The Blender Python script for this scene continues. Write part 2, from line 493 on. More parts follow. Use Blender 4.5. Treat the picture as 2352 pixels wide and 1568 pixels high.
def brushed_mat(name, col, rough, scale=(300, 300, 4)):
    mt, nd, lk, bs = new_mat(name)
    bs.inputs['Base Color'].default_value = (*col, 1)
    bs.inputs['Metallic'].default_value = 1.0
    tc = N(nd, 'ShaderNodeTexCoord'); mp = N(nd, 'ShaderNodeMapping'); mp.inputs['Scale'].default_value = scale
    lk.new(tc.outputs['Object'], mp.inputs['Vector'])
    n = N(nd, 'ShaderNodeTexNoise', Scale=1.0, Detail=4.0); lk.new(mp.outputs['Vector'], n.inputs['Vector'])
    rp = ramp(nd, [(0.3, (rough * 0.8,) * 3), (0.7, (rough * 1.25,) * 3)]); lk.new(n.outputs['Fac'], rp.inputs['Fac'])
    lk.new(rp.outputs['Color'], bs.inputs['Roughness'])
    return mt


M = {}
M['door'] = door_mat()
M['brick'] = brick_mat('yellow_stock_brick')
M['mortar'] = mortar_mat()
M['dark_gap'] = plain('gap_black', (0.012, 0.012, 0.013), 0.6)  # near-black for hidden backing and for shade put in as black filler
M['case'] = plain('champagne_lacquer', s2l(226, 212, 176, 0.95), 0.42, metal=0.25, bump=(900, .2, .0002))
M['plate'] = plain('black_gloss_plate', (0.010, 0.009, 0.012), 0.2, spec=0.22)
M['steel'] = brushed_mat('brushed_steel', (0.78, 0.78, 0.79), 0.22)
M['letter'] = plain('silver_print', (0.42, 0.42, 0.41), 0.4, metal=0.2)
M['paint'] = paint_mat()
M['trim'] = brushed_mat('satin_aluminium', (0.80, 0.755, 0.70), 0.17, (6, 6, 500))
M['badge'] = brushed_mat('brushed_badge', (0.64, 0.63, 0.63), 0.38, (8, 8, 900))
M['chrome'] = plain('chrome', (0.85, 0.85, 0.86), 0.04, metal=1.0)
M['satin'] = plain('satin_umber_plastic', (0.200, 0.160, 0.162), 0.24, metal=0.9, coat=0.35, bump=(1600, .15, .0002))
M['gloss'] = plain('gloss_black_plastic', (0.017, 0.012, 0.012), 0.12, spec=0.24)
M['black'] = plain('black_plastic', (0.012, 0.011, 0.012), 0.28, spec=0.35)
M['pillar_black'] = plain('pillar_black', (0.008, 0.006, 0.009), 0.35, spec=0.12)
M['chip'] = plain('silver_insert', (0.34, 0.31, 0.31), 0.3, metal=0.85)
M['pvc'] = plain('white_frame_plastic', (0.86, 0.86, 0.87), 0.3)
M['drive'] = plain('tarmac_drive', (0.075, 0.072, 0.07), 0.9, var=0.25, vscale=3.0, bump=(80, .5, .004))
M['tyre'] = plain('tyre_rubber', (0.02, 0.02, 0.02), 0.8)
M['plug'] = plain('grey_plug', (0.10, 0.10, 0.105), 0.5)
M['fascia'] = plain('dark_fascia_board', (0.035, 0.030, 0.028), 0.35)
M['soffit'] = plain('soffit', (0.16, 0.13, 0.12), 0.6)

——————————

What this task involves: Word for word, write out all of the data above.

Final answer:
The Blender Python script for this scene continues. Write part 2, from line 493 on. More parts follow. Use Blender 4.5. Treat the picture as 2352 pixels wide and 1568 pixels high.
def brushed_mat(name, col, rough, scale=(300, 300, 4)):
    mt, nd, lk, bs = new_mat(name)
    bs.inputs['Base Color'].default_value = (*col, 1)
    bs.inputs['Metallic'].default_value = 1.0
    tc = N(nd, 'ShaderNodeTexCoord'); mp = N(nd, 'ShaderNodeMapping'); mp.inputs['Scale'].default_value = scale
    lk.new(tc.outputs['Object'], mp.inputs['Vector'])
    n = N(nd, 'ShaderNodeTexNoise', Scale=1.0, Detail=4.0); lk.new(mp.outputs['Vector'], n.inputs['Vector'])
    rp = ramp(nd, [(0.3, (rough * 0.8,) * 3), (0.7, (rough * 1.25,) * 3)]); lk.new(n.outputs['Fac'], rp.inputs['Fac'])
    lk.new(rp.outputs['Color'], bs.inputs['Roughness'])
    return mt


M = {}
M['door'] = door_mat()
M['brick'] = brick_mat('yellow_stock_brick')
M['mortar'] = mortar_mat()
M['dark_gap'] = plain('gap_black', (0.012, 0.012, 0.013), 0.6)  # near-black for hidden backing and for shade put in as black filler
M['case'] = plain('champagne_lacquer', s2l(226, 212, 176, 0.95), 0.42, metal=0.25, bump=(900, .2, .0002))
M['plate'] = plain('black_gloss_plate', (0.010, 0.009, 0.012), 0.2, spec=0.22)
M['steel'] = brushed_mat('brushed_steel', (0.78, 0.78, 0.79), 0.22)
M['letter'] = plain('silver_print', (0.42, 0.42, 0.41), 0.4, metal=0.2)
M['paint'] = paint_mat()
M['trim'] = brushed_mat('satin_aluminium', (0.80, 0.755, 0.70), 0.17, (6, 6, 500))
M['badge'] = brushed_mat('brushed_badge', (0.64, 0.63, 0.63), 0.38, (8, 8, 900))
M['chrome'] = plain('chrome', (0.85, 0.85, 0.86), 0.04, metal=1.0)
M['satin'] = plain('satin_umber_plastic', (0.200, 0.160, 0.162), 0.24, metal=0.9, coat=0.35, bump=(1600, .15, .0002))
M['gloss'] = plain('gloss_black_plastic', (0.017, 0.012, 0.012), 0.12, spec=0.24)
M['black'] = plain('black_plastic', (0.012, 0.011, 0.012), 0.28, spec=0.35)
M['pillar_black'] = plain('pillar_black', (0.008, 0.006, 0.009), 0.35, spec=0.12)
M['chip'] = plain('silver_insert', (0.34, 0.31, 0.31), 0.3, metal=0.85)
M['pvc'] = plain('white_frame_plastic', (0.86, 0.86, 0.87), 0.3)
M['drive'] = plain('tarmac_drive', (0.075, 0.072, 0.07), 0.9, var=0.25, vscale=3.0, bump=(80, .5, .004))
M['tyre'] = plain('tyre_rubber', (0.02, 0.02, 0.02), 0.8)
M['plug'] = plain('grey_plug', (0.10, 0.10, 0.105), 0.5)
M['fascia'] = plain('dark_fascia_board', (0.035, 0.030, 0.028), 0.35)
M['soffit'] = plain('soffit', (0.16, 0.13, 0.12), 0.6)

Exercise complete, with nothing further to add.